Despite the lack of thrust, a major necessity when it comes to keeping a plane in the air, he managed to have a controlled, level decent and belly-landing in the Hudson River. I am sure his experience as a glider pilot with the Air Force was essential to this, and may have even kept all 155 people on board alive. Here is video of Sully describing the landing:

The man deserves a standing ovation for what he did. Once the plane had stopped, everyone was able to calmly (as possible) evacuate the plane and Sully even walked up and down the aisles twice to make sure everyone was off. Local commercial vessels helped rescue the passengers before the boat sank or hypothermia (in the 36 degree water) sat in. All 155 people on board survived and there were only five serious injuries.

Sully since then

The video above explains it all. The man is a hero. The NTSB has labeled it as the most successful ditching in aviation history.

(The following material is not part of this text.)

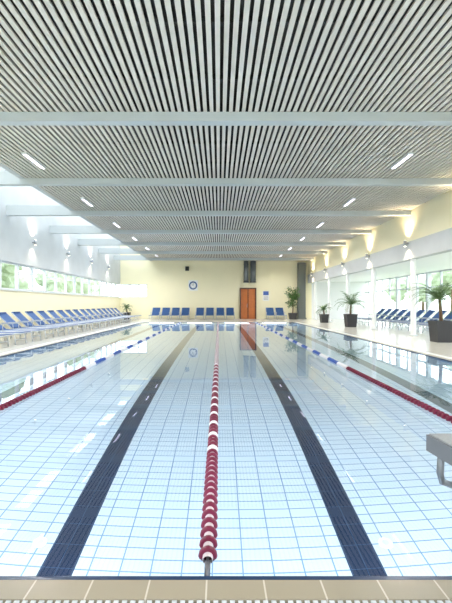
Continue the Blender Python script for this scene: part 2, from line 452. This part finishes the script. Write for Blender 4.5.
# ------------------------------------------------------------ plants
def pot(b,w,h,m=POT):
    w0=w*.42;w1=w*.5;t=.03
    b.hull8([(-w0,-w0,0),(w0,-w0,0),(w0,w0,0),(-w0,w0,0)],[(-w1,-w1,h-.06),(w1,-w1,h-.06),(w1,w1,h-.06),(-w1,w1,h-.06)],m)
    r=w1+.01
    for lo,hi in [((-r,-r),(r,-r+t)),((-r,r-t),(r,r)),((-r,-r+t),(-r+t,r-t)),((r-t,-r+t),(r,r-t))]:
        b.box((lo[0],lo[1],h-.06),(hi[0],hi[1],h),m)
    b.box((-r+t,-r+t,h-.06),(r-t,r-t,h-.03),SOIL)
def palm(seed,ph=.68,pw=.56,trunk=.45,fl=.75,nf=24):
    R=random.Random(seed); b=B(); pot(b,pw,ph)
    top=Vector((R.uniform(-.05,.05),R.uniform(-.05,.05),ph+trunk))
    b.tube([(0,0,ph-.05),(top.x*.4,top.y*.4,ph+trunk*.5),top],[.06,.05,.045],BARK,10)
    for i in range(nf):
        az=i*2.399+R.uniform(-.2,.2); el=R.uniform(.1,1.35); L=fl*R.uniform(.8,1.15)
        d=Vector((math.cos(az),math.sin(az),0)); pts=[]
        p=top.copy(); a=el; n=9
        for k in range(n+1):
            pts.append(p.copy()); p=p+(d*math.cos(a)+Vector((0,0,1))*math.sin(a))*(L/n); a-=.10+.03*k*(1-el/2)
        b.tube(pts,[.009*(1-k/(n+1))+.002 for k in range(n+1)],PALM,4)
        side=d.cross(Vector((0,0,1)))
        for k in range(1,n+1):
            for u in (0,.5):
                if k==n and u: continue
                q=pts[k].lerp(pts[min(k+1,n)],u)
                fw=(pts[k]-pts[k-1]).normalized(); ll=.20*fl*math.sin(math.pi*min(.95,(k+u)/(n+1)*.85+.12))+.03
                for s in (-1,1):
                    tip=q+(side*s*.8+fw*.9+Vector((0,0,-.15))).normalized()*ll
                    mid=q.lerp(tip,.45); wv=fw*.013
                    b.face([q,mid+wv,tip,mid-wv],PALM)
    return b
p=palm(1,trunk=.66,fl=.92,nf=34); p.obj('potted_palm',(7.13,12.9,DZ))
p=palm(2,trunk=.5,fl=.9,nf=30); p.obj('potted_palm',(7.0,21.4,DZ))
p=palm(3,ph=.55,pw=.5,trunk=.25,fl=.6); p.obj('potted_palm',(6.85,26.2,DZ))
p=palm(4,ph=.55,pw=.5,trunk=.3,fl=.6); p.obj('potted_palm',(-7.3,31.9,DZ))
def ficus(seed,H=2.6,Rr=.62):
    R=random.Random(seed); b=B(); pot(b,.6,.5)
    b.tube([(0,0,.45),(.03,.02,1.0),(-.02,0,1.7),(.02,0,H-.3)],[.05,.045,.035,.012],BARK,8)
    for i in range(30):
        z=R.uniform(.95,H-.3); az=R.uniform(0,6.28); L=Rr*R.uniform(.5,1.0)*(1-.35*abs((z-1.7)/1.0))
        d=Vector((math.cos(az),math.sin(az),.5)); p0=Vector((0,0,z)); p1=p0+d*L
        b.tube([p0,p0.lerp(p1,.5)+Vector((0,0,.03)),p1],[.014,.009,.004],BARK,5)
        for j in range(34):
            t=R.uniform(.3,1.1); c=p0.lerp(p1,t)+Vector([R.gauss(0,.09) for _ in range(3)])
            n=Vector([R.gauss(0,1) for _ in range(3)]).normalized(); a=n.orthogonal().normalized(); w=n.cross(a)
            l=R.uniform(.08,.14); ww=l*.35
            b.face([c,c+a*l*.5+w*ww,c+a*l-n*.02,c+a*l*.5-w*ww],LEAF)
    return b
ficus(5).obj('potted_ficus',(5.85,31.9,DZ))

# ------------------------------------------------------------ starting block
b=B()
x0,x1=1.005,1.505; ya,yb=1.28,1.95; zt0,zt1=.64,.605
def sl(y): return zt0+(zt1-zt0)*(y-ya)/(yb-ya)
b.hull8([(x0,ya,sl(ya)-.085),(x1,ya,sl(ya)-.085),(x1,yb,sl(yb)-.085),(x0,yb,sl(yb)-.085)],[(x0,ya,sl(ya)-.008),(x1,ya,sl(ya)-.008),(x1,yb,sl(yb)-.008),(x0,yb,sl(yb)-.008)],BLK)
b.hull8([(x0+.01,ya+.01,sl(ya)-.01),(x1-.01,ya+.01,sl(ya)-.01),(x1-.01,yb-.01,sl(yb)-.01),(x0+.01,yb-.01,sl(yb)-.01)],[(x0+.01,ya+.01,sl(ya)),(x1-.01,ya+.01,sl(ya)),(x1-.01,yb-.01,sl(yb)),(x0+.01,yb-.01,sl(yb))],GRIP)
# pedestal
b.box((1.13,1.2,DZ),(1.38,1.42,.56),STEEL); b.box((1.05,1.14,DZ),(1.46,1.46,DZ+.02),STEEL)
# hand grip loops
b.tube([(x0+.04,yb-.06,.53),(x0+.04,yb-.05,.43),(x0+.05,yb-.05,.39),(x0+.09,yb-.05,.375),(x1-.09,yb-.05,.375),(x1-.05,yb-.05,.39),(x1-.04,yb-.05,.43),(x1-.04,yb-.06,.53)],.016,TUBEM,12)
sb=b.mesh('starting_block')
inst('starting_block',sb,(0,0,0)); inst('starting_block',sb,(-2.60,0,0)); inst('starting_block',sb,(2.5,0,0)); inst('starting_block',sb,(-5.06,0,0))

# ------------------------------------------------------------ outside
b=B()
b.box((-60,-40,-.6),(WL-.3,80,-.1),GRASS); b.box((AX+.3,-40,-.6),(70,80,-.1),GRASS)
b.box((WL-.3,YF+.3,-.6),(AX+.3,80,-.1),GRASS); b.box((WL-.3,-40,-.6),(AX+.3,YB-.3,-.1),GRASS)
b.obj('lawn')
def tree(seed,H,Rr):
    R=random.Random(seed); bm=bmesh.new()
    me=bpy.data.meshes.new('outdoor_tree')
    for i in range(9):
        c=Vector((R.gauss(0,Rr*.4),R.gauss(0,Rr*.4),H*R.uniform(.45,.9))); r=Rr*R.uniform(.4,.65)
        ret=bmesh.ops.create_icosphere(bm,subdivisions=3,radius=r,matrix=Matrix.Translation(c))
        for v in ret['verts']:
            d=(v.co-c); v.co=c+d*(1+R.uniform(-.16,.16))
    n=len(bm.faces)
    ret=bmesh.ops.create_cone(bm,cap_ends=True,segments=10,radius1=.22,radius2=.12,depth=H*.7,matrix=Matrix.Translation((0,0,H*.35)))
    bm.faces.ensure_lookup_table()
    for f in bm.faces[n:]: f.material_index=1
    bm.to_mesh(me); bm.free(); me.materials.append(HEDGE); me.materials.append(BARK); return me
T=[tree(s,H,r) for s,H,r in ((1,5.5,2.2),(2,7,2.6),(3,4.5,2.0))]
R=random.Random(9)
for i in range(9): inst('outdoor_tree',T[i%3],(-19+R.uniform(-3,1),10+i*6.4,-.1),R.uniform(0,6))
for i in range(9): inst('outdoor_tree',T[(i+1)%3],(30+R.uniform(-2,4),6+i*7.5,-.1),R.uniform(0,6))

# ------------------------------------------------------------ light
w=bpy.data.worlds.new('sky'); S.world=w; w.use_nodes=True
bg=w.node_tree.nodes['Background']; bg.inputs[0].default_value=(.91,.96,1,1); bg.inputs[1].default_value=3.6
H=math.pi/2
area('portal_skylight',((WL+SK)/2,(YB+YF)/2,TOP+.2),(0,0,0),SK-WL,YF-YB,1,portal=True)
area('portal_right',(AX+.2,(YB+YF)/2,1.52),(0,H,0),3.05,YF-YB,1,portal=True)
area('portal_left',(WL-.35,(YB+YF)/2,2.32),(0,-H,0),1.1,YF-YB,1,portal=True)
area('portal_near',(0,YB-.35,2.35),(H,0,0),13.6,3.7,1,portal=True)
# added fill lights under water at both end walls, brightening the pool bottom
for k in range(4):
    xx=LX[k]
    for (yy,rx) in ((Y0+.02,H),(Y1-.02,-H)):
        area('underwater_fill',(xx,yy,-.75),(rx,0,0),1.6,.5,50,(.92,.96,1),parent=POOL)

# ------------------------------------------------------------ camera
cam=bpy.data.cameras.new('camera'); co=bpy.data.objects.new('camera',cam); S.collection.objects.link(co)
co.location=(0,0,1.23); co.rotation_euler=(math.pi/2,0,0)
cam.sensor_fit='VERTICAL'; cam.sensor_height=36; cam.sensor_width=27; cam.lens=24
cam.shift_x=7/603; cam.shift_y=2.5/603; cam.clip_start=.05; cam.clip_end=300
S.camera=co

Naturally, Sully has been lauded over the past 20 months as the hero he deserves to be. What impresses me the most is his calm demeanor and his willingness to attribute the success to his team on the flight deck and on the plane.

This plays in perfectly with this weekend. We're going into an atmosphere tomorrow that will have a lot of electricity. Notre Dame fans are ready to see coach Kelly and the excitement for the Irish will be palpable. We're facing a tough situation, but we will only win if we borrow from Sully's attitude.

1. We must stay completely calm

2. The players must rely on their teammates to overcome a difficult situation.

Performing a tricky emergency landing is far more difficult than winning a football game, but the same principles apply. Captain Sully is a badass not because he has performed great feats of strength, but because he has remained in control of his situation. It is a lesson I hope our players carry into tomorrow.

I am ready, guys. Go tear it up tomorrow. Every Purdue fan believes in you.